_Written task_
Where a line below holds the string "scene", copy that line.

_Dataset excerpt_
[start]

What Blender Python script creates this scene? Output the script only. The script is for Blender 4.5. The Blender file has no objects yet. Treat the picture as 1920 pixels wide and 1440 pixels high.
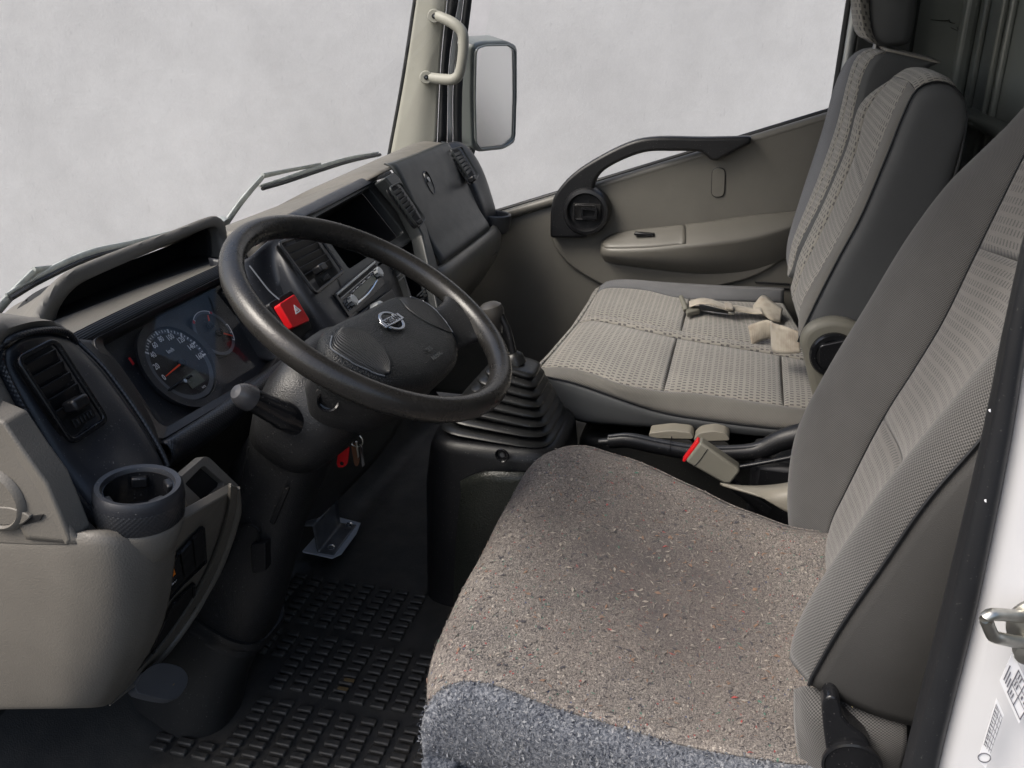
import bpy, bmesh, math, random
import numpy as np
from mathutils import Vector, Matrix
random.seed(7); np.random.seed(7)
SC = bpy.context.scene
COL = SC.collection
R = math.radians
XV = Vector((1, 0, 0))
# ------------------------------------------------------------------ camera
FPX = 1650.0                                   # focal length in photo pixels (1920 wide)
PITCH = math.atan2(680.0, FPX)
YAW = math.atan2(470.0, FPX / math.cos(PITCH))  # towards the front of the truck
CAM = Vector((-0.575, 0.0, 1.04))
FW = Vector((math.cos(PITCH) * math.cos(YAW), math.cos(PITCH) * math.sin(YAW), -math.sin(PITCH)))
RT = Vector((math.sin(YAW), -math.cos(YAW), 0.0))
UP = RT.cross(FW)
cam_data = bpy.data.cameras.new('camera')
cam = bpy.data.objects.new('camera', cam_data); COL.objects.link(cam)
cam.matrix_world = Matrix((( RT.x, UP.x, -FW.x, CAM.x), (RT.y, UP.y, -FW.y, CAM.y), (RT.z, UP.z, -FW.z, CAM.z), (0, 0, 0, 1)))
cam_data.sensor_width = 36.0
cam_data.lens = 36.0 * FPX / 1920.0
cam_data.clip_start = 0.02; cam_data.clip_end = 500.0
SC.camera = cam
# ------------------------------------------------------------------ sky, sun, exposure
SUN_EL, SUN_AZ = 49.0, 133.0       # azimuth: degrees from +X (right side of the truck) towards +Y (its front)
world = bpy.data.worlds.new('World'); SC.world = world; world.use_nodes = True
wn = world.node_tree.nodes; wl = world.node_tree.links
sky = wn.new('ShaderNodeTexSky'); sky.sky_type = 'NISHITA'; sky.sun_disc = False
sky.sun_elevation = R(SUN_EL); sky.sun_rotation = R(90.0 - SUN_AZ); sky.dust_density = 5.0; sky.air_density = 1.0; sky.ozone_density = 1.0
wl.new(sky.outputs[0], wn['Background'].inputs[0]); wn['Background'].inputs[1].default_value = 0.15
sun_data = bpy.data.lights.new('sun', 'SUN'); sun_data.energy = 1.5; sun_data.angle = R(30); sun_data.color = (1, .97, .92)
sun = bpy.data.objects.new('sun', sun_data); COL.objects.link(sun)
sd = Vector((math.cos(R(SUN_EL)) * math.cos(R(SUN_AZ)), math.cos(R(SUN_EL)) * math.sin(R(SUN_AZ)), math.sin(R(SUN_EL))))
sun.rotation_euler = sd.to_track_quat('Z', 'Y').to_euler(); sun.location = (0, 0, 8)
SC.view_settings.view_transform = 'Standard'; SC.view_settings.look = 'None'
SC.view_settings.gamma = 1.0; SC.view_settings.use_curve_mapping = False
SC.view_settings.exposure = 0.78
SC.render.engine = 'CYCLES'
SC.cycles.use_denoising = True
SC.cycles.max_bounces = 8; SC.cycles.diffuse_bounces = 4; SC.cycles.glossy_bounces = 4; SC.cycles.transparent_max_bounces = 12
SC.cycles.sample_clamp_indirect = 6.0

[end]

_Right answer_
What Blender Python script creates this scene? Output the script only. The script is for Blender 4.5. The Blender file has no objects yet. Treat the picture as 1920 pixels wide and 1440 pixels high.
SC = bpy.context.scene